Excerpt from a dataset
<<<<

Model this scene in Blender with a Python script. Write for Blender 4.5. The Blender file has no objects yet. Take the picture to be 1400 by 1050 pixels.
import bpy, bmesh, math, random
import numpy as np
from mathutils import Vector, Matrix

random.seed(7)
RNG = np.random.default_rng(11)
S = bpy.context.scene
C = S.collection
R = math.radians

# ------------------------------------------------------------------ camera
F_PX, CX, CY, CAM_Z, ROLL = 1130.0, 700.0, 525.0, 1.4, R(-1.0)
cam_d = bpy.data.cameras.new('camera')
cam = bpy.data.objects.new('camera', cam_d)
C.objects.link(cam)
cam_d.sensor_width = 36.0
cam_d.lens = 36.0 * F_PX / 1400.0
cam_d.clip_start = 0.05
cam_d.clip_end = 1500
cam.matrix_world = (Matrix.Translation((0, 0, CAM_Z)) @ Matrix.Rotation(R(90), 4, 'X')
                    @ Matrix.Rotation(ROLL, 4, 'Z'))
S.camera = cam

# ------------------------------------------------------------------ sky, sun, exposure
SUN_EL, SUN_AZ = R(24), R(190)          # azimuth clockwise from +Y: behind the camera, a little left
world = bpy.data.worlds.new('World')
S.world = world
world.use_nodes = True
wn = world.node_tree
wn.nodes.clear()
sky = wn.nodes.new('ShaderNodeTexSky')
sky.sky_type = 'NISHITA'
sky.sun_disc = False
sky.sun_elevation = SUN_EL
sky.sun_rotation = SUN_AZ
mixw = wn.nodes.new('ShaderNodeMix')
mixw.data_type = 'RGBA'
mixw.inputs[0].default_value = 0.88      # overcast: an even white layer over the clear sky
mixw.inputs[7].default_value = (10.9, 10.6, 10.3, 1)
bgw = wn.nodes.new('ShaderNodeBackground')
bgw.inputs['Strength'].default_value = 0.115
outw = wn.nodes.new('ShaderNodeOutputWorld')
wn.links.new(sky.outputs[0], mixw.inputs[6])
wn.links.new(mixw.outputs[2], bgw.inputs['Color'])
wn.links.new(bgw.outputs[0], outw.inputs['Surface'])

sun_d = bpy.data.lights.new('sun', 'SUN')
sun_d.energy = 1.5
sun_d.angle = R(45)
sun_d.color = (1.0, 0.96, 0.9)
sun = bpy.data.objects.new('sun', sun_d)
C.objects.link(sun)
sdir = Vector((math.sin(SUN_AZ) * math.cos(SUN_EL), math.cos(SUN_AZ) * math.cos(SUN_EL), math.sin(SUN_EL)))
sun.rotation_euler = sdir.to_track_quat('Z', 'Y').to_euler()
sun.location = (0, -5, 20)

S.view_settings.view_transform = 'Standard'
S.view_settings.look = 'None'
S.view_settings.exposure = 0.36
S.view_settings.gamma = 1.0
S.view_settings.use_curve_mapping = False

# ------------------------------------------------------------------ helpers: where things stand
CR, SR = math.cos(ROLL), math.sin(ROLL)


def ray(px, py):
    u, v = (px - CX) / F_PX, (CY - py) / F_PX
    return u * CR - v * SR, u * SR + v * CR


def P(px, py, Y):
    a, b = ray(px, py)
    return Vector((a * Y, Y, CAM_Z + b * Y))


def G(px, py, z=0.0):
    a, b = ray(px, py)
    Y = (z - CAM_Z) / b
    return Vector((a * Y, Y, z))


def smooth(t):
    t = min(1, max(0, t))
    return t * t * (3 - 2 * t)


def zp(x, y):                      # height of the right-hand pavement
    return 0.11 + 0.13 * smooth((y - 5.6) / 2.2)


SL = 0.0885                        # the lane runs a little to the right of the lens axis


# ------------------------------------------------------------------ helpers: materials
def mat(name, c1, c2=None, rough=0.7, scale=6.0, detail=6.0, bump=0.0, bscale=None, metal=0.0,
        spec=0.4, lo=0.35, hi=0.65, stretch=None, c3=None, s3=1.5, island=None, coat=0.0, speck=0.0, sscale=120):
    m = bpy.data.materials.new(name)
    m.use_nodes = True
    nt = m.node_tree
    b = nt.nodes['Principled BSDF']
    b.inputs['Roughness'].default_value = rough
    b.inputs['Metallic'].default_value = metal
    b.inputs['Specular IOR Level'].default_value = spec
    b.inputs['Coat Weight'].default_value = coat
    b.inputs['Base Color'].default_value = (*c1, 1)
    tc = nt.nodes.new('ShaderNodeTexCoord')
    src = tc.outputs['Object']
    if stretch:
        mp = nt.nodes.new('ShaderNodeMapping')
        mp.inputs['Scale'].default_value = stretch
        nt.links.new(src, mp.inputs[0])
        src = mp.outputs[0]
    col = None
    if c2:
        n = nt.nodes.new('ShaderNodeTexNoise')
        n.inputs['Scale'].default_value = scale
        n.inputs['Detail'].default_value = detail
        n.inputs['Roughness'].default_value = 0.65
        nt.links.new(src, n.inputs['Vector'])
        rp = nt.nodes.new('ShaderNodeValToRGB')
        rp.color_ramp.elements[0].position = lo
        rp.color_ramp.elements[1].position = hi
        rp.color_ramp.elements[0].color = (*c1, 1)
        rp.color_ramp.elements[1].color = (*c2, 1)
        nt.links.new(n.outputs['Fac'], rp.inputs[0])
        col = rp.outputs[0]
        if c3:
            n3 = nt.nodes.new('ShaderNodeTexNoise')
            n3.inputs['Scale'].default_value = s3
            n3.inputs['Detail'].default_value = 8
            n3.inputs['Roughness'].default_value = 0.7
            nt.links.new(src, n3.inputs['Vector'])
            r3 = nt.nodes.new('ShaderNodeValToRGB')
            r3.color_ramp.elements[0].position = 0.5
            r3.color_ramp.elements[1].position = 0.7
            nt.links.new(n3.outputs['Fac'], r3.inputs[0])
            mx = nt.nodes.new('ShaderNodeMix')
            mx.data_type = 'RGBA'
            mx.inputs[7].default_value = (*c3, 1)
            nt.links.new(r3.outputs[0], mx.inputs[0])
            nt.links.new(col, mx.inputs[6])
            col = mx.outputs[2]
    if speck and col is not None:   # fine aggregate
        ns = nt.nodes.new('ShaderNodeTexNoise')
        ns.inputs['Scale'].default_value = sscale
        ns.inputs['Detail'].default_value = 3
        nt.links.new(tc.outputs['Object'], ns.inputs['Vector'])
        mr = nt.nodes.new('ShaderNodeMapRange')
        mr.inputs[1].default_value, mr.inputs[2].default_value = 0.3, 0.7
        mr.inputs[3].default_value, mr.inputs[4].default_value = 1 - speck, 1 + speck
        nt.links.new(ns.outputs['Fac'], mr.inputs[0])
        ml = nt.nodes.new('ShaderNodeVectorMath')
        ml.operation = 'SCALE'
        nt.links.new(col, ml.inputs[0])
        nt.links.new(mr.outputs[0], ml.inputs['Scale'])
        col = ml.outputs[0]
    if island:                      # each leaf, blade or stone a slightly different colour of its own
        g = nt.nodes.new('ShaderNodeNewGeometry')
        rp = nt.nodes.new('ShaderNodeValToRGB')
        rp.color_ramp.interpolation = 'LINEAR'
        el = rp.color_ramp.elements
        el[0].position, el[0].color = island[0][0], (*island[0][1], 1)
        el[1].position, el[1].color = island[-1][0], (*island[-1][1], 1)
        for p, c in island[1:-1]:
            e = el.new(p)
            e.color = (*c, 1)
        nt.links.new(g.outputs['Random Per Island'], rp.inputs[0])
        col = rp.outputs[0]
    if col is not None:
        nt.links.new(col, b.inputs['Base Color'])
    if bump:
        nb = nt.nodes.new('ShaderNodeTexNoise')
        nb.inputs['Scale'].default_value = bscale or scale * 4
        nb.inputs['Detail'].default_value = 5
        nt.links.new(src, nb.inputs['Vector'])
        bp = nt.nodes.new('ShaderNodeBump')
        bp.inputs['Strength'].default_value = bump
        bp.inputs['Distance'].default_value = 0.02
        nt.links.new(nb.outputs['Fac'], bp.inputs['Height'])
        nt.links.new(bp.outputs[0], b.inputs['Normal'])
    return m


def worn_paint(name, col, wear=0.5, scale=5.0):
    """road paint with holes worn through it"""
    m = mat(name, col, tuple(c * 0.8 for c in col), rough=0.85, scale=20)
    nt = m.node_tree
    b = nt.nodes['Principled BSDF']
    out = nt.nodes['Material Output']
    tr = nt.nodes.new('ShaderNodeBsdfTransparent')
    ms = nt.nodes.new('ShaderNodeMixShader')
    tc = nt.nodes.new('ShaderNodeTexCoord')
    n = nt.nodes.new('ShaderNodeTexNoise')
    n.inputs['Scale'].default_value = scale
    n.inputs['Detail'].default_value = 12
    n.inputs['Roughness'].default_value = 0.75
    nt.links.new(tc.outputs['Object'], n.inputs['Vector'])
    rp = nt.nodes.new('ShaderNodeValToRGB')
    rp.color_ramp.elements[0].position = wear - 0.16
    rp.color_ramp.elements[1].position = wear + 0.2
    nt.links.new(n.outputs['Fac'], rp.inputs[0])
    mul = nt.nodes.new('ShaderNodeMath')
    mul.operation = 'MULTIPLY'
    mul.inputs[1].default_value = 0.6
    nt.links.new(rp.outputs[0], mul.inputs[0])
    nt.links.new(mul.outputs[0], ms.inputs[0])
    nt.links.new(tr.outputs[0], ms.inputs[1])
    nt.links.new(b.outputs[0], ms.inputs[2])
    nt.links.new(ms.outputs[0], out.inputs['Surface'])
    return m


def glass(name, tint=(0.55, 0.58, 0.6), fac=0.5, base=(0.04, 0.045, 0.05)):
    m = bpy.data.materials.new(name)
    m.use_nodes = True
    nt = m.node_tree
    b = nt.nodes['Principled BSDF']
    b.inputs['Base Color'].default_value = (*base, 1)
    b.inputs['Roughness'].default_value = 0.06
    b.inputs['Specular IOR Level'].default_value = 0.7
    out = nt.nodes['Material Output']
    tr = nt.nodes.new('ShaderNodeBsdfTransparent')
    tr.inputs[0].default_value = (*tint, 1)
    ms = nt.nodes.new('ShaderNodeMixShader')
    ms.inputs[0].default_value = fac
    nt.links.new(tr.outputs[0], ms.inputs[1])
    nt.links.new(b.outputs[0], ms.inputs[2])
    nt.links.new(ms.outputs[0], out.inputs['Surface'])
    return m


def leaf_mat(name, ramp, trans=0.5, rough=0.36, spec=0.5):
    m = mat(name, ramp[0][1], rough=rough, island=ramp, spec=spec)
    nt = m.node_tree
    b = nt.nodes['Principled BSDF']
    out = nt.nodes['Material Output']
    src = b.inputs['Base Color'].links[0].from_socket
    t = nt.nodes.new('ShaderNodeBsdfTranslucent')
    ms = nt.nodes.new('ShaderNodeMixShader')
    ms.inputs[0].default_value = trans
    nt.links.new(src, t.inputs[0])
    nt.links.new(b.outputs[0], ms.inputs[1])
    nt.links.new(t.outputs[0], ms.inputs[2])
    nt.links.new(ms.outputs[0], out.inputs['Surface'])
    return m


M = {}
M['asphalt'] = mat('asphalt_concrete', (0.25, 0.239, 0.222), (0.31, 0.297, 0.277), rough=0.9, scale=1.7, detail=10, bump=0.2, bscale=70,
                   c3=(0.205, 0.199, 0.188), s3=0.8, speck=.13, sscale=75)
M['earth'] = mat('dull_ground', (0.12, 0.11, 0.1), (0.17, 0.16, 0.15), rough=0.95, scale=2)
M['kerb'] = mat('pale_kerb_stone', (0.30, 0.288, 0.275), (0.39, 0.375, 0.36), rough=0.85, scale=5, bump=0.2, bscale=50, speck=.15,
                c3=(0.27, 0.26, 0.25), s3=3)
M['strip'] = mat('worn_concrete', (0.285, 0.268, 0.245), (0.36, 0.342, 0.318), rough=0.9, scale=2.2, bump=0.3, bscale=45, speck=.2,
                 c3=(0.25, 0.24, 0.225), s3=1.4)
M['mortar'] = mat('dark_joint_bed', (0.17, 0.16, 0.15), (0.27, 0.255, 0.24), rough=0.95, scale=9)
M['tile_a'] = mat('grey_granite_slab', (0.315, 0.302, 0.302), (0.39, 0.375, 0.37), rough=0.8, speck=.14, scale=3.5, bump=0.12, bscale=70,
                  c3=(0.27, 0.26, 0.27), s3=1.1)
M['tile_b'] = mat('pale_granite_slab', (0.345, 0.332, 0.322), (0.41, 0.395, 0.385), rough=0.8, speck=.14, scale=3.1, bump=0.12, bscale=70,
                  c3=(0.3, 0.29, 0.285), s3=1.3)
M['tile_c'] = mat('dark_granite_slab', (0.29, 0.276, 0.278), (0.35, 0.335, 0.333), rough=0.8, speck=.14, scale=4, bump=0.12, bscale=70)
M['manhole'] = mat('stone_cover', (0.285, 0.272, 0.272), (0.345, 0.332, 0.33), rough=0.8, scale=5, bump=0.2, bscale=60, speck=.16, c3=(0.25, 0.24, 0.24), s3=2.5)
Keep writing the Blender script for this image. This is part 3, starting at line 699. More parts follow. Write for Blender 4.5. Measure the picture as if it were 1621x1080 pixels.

>>>>

Pick out each line containing the string "Blender" and copy it.

**FINISHED TASK**.
Model this scene in Blender with a Python script. Write for Blender 4.5. The Blender file has no objects yet. Take the picture to be 1400 by 1050 pixels.
Keep writing the Blender script for this image. This is part 3, starting at line 699. More parts follow. Write for Blender 4.5. Measure the picture as if it were 1621x1080 pixels.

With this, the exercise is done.